Apesar de esta ser uma medida que vai contra o que os diretores de agrupamentos têm pedido nos últimos anos, por considerarem o ensino secundário refém dos exames nacionais, Pedro Nuno Teixeira diz que agradar “não é o critério mais importante” quando se está a tomar decisões. “Vamos pensar o que faz sentido em termos do que temos no sistema.”
No entender do Governo, esclarece o secretário de Estado, é necessário ter instrumentos de avaliação e de seriação dos alunos que introduzam comparabilidade e equidade e os exames têm um contributo importante desse ponto de vista. “Aquilo que nos mostram os dados é que nas disciplinas em que há exame, e nas classificações de exame, há uma maior aproximação na distribuição das notas quer ao nível nacional, quer entre escolas públicas e privadas. Parece-nos que é um efeito importante.”

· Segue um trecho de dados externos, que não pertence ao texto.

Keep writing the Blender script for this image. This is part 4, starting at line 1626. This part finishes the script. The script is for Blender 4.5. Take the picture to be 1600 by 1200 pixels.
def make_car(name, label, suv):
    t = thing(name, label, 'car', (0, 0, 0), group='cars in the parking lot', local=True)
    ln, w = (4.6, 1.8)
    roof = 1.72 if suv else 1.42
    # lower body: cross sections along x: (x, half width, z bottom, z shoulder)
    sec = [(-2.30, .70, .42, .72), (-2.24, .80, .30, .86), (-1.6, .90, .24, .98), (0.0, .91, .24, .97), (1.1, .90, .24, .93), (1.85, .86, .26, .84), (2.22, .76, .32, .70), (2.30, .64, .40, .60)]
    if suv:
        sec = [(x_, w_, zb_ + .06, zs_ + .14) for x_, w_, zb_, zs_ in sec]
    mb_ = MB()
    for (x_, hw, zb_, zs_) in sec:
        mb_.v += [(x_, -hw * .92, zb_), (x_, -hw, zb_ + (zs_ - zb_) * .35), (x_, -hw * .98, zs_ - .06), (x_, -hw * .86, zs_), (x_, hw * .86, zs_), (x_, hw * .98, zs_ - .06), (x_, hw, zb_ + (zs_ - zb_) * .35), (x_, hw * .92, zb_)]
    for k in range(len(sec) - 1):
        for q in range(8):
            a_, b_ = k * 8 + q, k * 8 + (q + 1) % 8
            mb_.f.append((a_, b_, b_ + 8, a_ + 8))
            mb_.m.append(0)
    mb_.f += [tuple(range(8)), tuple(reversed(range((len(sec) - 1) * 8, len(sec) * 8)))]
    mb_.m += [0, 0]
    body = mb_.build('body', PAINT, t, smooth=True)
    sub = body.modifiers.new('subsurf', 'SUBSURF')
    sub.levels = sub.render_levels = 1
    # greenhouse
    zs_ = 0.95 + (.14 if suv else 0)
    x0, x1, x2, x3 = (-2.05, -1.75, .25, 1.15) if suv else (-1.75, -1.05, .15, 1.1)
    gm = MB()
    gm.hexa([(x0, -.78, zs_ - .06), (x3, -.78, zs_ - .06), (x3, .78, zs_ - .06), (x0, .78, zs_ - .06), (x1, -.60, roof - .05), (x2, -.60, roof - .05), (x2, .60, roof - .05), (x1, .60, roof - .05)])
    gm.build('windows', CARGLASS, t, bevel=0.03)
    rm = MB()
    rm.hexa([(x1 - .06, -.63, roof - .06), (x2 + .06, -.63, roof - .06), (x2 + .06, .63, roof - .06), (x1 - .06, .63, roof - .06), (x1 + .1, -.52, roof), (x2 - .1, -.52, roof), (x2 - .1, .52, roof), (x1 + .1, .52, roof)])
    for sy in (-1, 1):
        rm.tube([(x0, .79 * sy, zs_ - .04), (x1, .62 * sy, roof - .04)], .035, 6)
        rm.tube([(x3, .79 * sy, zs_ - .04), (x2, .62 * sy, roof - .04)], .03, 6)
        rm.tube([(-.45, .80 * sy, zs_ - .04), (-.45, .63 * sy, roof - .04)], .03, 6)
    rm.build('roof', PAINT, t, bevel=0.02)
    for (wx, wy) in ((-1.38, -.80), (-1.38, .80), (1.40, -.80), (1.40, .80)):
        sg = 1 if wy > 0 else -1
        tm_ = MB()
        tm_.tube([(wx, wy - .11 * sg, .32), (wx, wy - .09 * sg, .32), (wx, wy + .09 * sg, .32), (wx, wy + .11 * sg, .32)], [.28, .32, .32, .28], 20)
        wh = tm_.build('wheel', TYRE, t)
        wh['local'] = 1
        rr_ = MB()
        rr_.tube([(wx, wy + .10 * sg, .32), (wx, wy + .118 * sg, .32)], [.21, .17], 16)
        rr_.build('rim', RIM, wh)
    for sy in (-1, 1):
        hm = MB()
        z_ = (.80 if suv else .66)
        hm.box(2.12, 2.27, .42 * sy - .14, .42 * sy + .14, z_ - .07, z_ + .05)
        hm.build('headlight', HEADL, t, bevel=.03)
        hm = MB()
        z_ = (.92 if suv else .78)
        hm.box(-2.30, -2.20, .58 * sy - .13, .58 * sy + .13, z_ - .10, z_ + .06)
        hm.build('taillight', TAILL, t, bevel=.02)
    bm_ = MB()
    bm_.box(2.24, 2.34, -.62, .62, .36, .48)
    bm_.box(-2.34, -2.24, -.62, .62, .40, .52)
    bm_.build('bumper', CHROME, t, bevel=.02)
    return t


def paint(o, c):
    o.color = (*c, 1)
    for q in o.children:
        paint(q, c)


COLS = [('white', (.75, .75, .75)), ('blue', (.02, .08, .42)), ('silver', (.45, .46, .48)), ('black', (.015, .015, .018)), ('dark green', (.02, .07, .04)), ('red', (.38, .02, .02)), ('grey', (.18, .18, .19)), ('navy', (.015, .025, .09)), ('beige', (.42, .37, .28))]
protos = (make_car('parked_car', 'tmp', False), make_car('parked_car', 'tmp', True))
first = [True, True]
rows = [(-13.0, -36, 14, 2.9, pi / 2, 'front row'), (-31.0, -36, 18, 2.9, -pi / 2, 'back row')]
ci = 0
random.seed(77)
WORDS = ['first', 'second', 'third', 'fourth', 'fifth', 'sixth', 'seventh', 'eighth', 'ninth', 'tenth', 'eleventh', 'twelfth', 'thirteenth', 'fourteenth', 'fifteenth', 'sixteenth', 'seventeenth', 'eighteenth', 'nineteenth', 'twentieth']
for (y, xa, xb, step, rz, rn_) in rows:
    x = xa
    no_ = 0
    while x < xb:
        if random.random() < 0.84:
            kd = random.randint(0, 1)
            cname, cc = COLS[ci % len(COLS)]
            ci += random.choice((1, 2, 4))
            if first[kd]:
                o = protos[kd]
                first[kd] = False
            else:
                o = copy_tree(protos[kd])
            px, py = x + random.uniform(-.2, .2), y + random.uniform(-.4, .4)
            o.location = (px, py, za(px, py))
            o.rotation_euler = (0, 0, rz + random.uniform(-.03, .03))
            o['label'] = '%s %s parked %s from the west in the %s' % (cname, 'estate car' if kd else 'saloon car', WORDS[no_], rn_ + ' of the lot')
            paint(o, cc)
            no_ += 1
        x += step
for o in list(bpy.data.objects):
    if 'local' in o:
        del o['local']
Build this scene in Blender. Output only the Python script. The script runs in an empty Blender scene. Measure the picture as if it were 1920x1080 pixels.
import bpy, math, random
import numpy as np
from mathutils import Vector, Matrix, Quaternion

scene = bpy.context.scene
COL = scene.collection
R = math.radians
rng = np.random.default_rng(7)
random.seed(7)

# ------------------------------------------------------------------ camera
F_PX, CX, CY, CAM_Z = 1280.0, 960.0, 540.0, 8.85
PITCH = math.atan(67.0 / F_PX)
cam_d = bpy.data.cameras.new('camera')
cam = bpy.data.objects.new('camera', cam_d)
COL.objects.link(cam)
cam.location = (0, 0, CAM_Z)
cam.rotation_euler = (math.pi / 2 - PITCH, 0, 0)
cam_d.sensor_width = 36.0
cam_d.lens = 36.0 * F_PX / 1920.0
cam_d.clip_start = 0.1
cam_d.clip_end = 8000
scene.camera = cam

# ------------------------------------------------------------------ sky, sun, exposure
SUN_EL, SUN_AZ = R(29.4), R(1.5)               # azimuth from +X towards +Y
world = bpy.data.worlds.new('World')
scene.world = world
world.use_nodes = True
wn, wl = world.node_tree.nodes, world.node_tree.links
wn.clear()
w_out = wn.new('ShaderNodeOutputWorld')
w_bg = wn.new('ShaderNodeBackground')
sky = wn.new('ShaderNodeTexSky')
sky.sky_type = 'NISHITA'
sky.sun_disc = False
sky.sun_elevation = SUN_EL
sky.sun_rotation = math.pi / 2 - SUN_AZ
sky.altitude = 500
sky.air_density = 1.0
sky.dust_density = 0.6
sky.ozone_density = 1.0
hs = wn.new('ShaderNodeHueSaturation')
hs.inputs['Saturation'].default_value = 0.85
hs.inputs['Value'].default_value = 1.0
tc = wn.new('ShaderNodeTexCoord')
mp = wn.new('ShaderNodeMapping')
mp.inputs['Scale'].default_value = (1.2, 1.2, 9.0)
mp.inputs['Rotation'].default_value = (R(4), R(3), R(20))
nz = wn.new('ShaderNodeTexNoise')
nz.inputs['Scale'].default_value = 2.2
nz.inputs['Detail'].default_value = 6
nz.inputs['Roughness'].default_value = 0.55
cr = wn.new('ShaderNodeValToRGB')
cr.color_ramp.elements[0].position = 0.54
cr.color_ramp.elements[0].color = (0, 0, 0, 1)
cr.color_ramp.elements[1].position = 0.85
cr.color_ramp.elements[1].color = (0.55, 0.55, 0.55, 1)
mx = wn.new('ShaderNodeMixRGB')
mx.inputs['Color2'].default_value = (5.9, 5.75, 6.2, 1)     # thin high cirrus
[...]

Sobre os exames e sobre como condiciona o ensino secundário, Pedro Nuno Teixeira defende que se houvesse exames organizados por universidades e politécnicos (ao invés de exames nacionais) isso traria desvantagens aos alunos mais carenciados.
“O que nos mostra a evidência de outros países, onde há uma escolha muito descentralizada é que isto tende a enviesar muito para os alunos que vêm de estratos mais favorecidos. Se o estudante tiver de fazer várias provas em instituições diferentes, isso funciona como dissuasor dos alunos de origem socioeconómica mais desfavorecida. Claramente do ponto de vista da equidade é regressivo”, argumenta.
Sobre as datas para a concretização das propostas, depois de as negociações terminarem, Pedro Nuno Teixeira acredita que algumas poderão acontecer já este ano como a anunciada antecipação das colocações, a questão da definição dos guiões de candidaturas, ou o despacho de vagas. “O projeto piloto dos mais desfavorecidos vamos tentar introduzir este ano, outros aspetos só em 2024 e outros só em 2025”, argumenta. O mesmo se passará com os exames nacionais. “Alguns aspetos podem ser viáveis já em 2024, outros só em 2025.”